12.07.2009

A Valuable Lesson Learned

Well, we are less than two weeks away from moving and we continue to wait for the Lord to move us into the next church where we will have the privilege to serve with a church family.

Though we are continually amazed at the ways in which the Lord is planning for our provision up to this point without me having secured some kind of job, I do continue to look for work of any kind to provide for my family. And believe me I have applied for a host of different jobs--from washing dogs to teaching in a Baptist College.

And believe me, as much as I love dogs, I would much rather be teaching in a Baptist college than washing dogs in this period in between churches. But this prospect of teaching in a college has afforded me the opportunity, by God's grace, to learn or be reminded of something concerning pastoring.

I have been greatly encouraged by my wife and by former church members with their kind words in regards to how well they think I would do as a teacher in a Bible college. Whether or not their enthusiasm is warranted, I'm not sure.

I can say, though, that I would enjoy it. It would be an opportunity to teach and to teach about the Scriptures and the things of God found in the Scriptures. And I greatly have a passion for that without question. But that is not the same as being a pastor, obviously with all the other responsibilities that go along with pastoring. And more specifically is the area of preaching as a pastor not equivalent to teaching in a Bible college.

Someone may object, "But isn't weekly preaching to a congregation just the same as teaching weekly to a classroom in a Bible college." And in one sense I guess the answer is, "yes." Both the pastor and the professor/teacher are teaching the Scriptures. However, in a much larger sense, the answer is an emphatic, "No."

How so? The answer lies in this beautiful organism that the Gospel has created that we call the Church and more specifically the local expression of it--the local church.
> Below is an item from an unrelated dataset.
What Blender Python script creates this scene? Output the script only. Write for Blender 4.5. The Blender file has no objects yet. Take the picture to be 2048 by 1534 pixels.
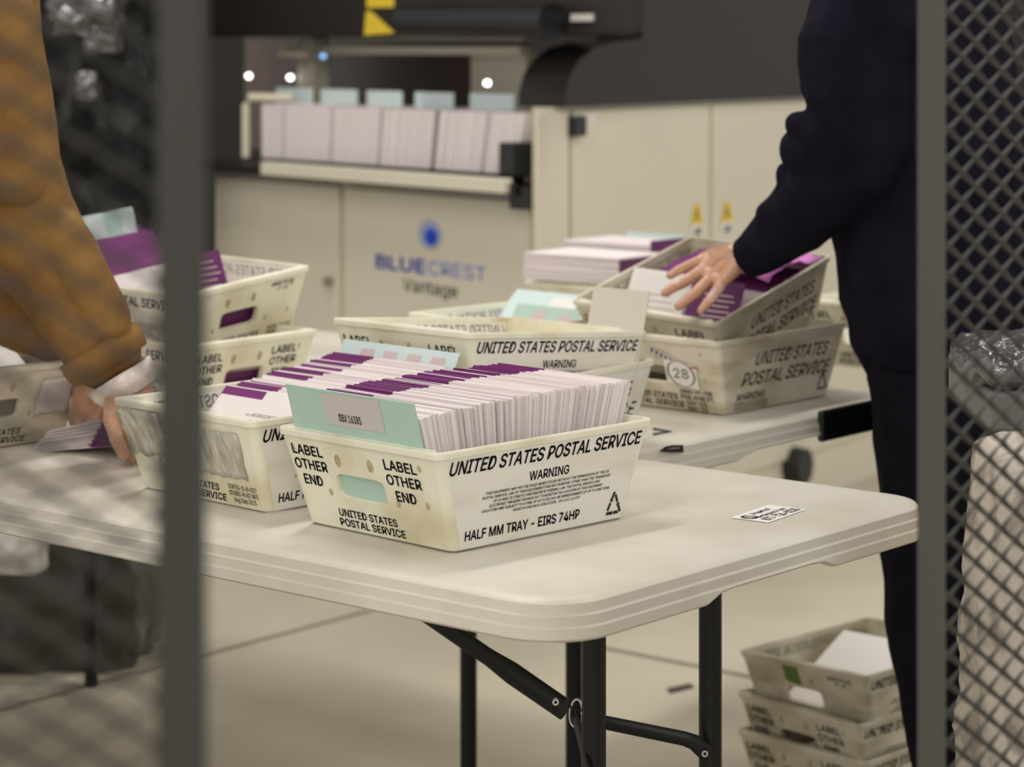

There is nothing in all the world like the local church. In the local church you have a group of individuals from different backgrounds--socioeconomic, racial, age,etc., --whom God has caused to be born again through the Gospel and who now God has brought together in the context of this local church to covenant together to live out the implications of the Gospel in relation to one another and the world around them both locally and globally with a goal of bringing glory to God as they are shaped more into the likeness of Christ and as more of those who are without Christ are relocated in Christ through the local and global missions efforts of that local body as it carries the Gospel across the street to its neighbors and across the ocean to the nations.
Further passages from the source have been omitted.